Rows from a 3D scene dataset
****
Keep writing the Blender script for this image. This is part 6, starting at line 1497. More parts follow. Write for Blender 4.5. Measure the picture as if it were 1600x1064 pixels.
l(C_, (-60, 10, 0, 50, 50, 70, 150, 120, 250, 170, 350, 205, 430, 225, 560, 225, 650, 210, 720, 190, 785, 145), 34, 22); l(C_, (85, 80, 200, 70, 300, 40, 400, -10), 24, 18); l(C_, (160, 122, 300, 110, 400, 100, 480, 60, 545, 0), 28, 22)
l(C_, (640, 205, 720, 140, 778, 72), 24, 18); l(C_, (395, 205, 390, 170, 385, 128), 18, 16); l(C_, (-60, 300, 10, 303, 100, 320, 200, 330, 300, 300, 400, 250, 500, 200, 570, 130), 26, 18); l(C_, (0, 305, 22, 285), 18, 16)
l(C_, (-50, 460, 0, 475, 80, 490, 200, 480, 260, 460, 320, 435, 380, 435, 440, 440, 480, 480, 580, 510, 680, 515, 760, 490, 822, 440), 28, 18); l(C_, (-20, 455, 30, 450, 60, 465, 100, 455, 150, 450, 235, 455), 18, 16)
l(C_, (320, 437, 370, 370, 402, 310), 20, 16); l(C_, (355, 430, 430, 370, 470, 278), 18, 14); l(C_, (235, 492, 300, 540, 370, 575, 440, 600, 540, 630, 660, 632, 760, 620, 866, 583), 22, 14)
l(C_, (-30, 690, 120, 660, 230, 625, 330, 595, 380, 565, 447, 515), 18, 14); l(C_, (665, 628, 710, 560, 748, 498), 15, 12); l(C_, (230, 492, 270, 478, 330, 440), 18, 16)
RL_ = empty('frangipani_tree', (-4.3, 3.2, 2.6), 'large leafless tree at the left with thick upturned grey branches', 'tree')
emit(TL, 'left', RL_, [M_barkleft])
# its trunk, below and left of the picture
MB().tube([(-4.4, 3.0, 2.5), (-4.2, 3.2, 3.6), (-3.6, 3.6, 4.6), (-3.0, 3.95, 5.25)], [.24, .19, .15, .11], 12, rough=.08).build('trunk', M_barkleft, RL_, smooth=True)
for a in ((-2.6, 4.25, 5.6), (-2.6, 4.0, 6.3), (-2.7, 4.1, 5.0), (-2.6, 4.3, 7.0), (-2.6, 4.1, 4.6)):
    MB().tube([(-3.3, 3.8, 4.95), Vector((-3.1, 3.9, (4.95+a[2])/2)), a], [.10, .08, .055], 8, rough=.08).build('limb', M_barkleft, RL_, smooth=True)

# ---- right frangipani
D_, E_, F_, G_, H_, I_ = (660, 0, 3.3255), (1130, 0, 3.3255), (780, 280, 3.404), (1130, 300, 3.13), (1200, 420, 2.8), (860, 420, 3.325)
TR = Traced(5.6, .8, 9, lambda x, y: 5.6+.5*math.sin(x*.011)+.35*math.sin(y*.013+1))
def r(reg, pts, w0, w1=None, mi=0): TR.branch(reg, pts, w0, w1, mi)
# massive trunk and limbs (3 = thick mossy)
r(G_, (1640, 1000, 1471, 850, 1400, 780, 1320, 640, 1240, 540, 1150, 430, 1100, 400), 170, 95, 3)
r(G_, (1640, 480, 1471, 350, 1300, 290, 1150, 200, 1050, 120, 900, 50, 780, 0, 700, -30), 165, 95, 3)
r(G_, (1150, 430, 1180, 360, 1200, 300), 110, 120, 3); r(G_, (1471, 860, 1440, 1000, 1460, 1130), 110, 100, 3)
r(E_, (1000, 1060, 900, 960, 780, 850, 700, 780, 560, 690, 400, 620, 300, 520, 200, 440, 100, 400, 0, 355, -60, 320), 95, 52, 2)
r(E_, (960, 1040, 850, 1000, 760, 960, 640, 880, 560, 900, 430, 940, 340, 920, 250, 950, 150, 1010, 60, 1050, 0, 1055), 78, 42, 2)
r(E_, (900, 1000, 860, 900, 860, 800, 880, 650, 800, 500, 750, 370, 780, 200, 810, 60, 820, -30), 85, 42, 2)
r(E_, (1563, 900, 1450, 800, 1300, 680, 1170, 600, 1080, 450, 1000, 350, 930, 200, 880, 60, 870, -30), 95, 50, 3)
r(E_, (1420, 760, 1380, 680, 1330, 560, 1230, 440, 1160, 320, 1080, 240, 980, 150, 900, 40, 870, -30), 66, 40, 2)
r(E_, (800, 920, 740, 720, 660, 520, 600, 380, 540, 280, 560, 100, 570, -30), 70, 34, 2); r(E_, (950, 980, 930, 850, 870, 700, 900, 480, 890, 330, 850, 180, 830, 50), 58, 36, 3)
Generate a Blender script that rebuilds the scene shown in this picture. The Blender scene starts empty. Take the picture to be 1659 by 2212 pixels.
****
» Goal
Reproduce the material exactly, with every line intact.

» Correct result
Keep writing the Blender script for this image. This is part 6, starting at line 1497. More parts follow. Write for Blender 4.5. Measure the picture as if it were 1600x1064 pixels.
l(C_, (-60, 10, 0, 50, 50, 70, 150, 120, 250, 170, 350, 205, 430, 225, 560, 225, 650, 210, 720, 190, 785, 145), 34, 22); l(C_, (85, 80, 200, 70, 300, 40, 400, -10), 24, 18); l(C_, (160, 122, 300, 110, 400, 100, 480, 60, 545, 0), 28, 22)
l(C_, (640, 205, 720, 140, 778, 72), 24, 18); l(C_, (395, 205, 390, 170, 385, 128), 18, 16); l(C_, (-60, 300, 10, 303, 100, 320, 200, 330, 300, 300, 400, 250, 500, 200, 570, 130), 26, 18); l(C_, (0, 305, 22, 285), 18, 16)
l(C_, (-50, 460, 0, 475, 80, 490, 200, 480, 260, 460, 320, 435, 380, 435, 440, 440, 480, 480, 580, 510, 680, 515, 760, 490, 822, 440), 28, 18); l(C_, (-20, 455, 30, 450, 60, 465, 100, 455, 150, 450, 235, 455), 18, 16)
l(C_, (320, 437, 370, 370, 402, 310), 20, 16); l(C_, (355, 430, 430, 370, 470, 278), 18, 14); l(C_, (235, 492, 300, 540, 370, 575, 440, 600, 540, 630, 660, 632, 760, 620, 866, 583), 22, 14)
l(C_, (-30, 690, 120, 660, 230, 625, 330, 595, 380, 565, 447, 515), 18, 14); l(C_, (665, 628, 710, 560, 748, 498), 15, 12); l(C_, (230, 492, 270, 478, 330, 440), 18, 16)
RL_ = empty('frangipani_tree', (-4.3, 3.2, 2.6), 'large leafless tree at the left with thick upturned grey branches', 'tree')
emit(TL, 'left', RL_, [M_barkleft])
# its trunk, below and left of the picture
MB().tube([(-4.4, 3.0, 2.5), (-4.2, 3.2, 3.6), (-3.6, 3.6, 4.6), (-3.0, 3.95, 5.25)], [.24, .19, .15, .11], 12, rough=.08).build('trunk', M_barkleft, RL_, smooth=True)
for a in ((-2.6, 4.25, 5.6), (-2.6, 4.0, 6.3), (-2.7, 4.1, 5.0), (-2.6, 4.3, 7.0), (-2.6, 4.1, 4.6)):
    MB().tube([(-3.3, 3.8, 4.95), Vector((-3.1, 3.9, (4.95+a[2])/2)), a], [.10, .08, .055], 8, rough=.08).build('limb', M_barkleft, RL_, smooth=True)

# ---- right frangipani
D_, E_, F_, G_, H_, I_ = (660, 0, 3.3255), (1130, 0, 3.3255), (780, 280, 3.404), (1130, 300, 3.13), (1200, 420, 2.8), (860, 420, 3.325)
TR = Traced(5.6, .8, 9, lambda x, y: 5.6+.5*math.sin(x*.011)+.35*math.sin(y*.013+1))
def r(reg, pts, w0, w1=None, mi=0): TR.branch(reg, pts, w0, w1, mi)
# massive trunk and limbs (3 = thick mossy)
r(G_, (1640, 1000, 1471, 850, 1400, 780, 1320, 640, 1240, 540, 1150, 430, 1100, 400), 170, 95, 3)
r(G_, (1640, 480, 1471, 350, 1300, 290, 1150, 200, 1050, 120, 900, 50, 780, 0, 700, -30), 165, 95, 3)
r(G_, (1150, 430, 1180, 360, 1200, 300), 110, 120, 3); r(G_, (1471, 860, 1440, 1000, 1460, 1130), 110, 100, 3)
r(E_, (1000, 1060, 900, 960, 780, 850, 700, 780, 560, 690, 400, 620, 300, 520, 200, 440, 100, 400, 0, 355, -60, 320), 95, 52, 2)
r(E_, (960, 1040, 850, 1000, 760, 960, 640, 880, 560, 900, 430, 940, 340, 920, 250, 950, 150, 1010, 60, 1050, 0, 1055), 78, 42, 2)
r(E_, (900, 1000, 860, 900, 860, 800, 880, 650, 800, 500, 750, 370, 780, 200, 810, 60, 820, -30), 85, 42, 2)
r(E_, (1563, 900, 1450, 800, 1300, 680, 1170, 600, 1080, 450, 1000, 350, 930, 200, 880, 60, 870, -30), 95, 50, 3)
r(E_, (1420, 760, 1380, 680, 1330, 560, 1230, 440, 1160, 320, 1080, 240, 980, 150, 900, 40, 870, -30), 66, 40, 2)
r(E_, (800, 920, 740, 720, 660, 520, 600, 380, 540, 280, 560, 100, 570, -30), 70, 34, 2); r(E_, (950, 980, 930, 850, 870, 700, 900, 480, 890, 330, 850, 180, 830, 50), 58, 36, 3)
Generate a Blender script that rebuilds the scene shown in this picture. The Blender scene starts empty. Take the picture to be 1659 by 2212 pixels.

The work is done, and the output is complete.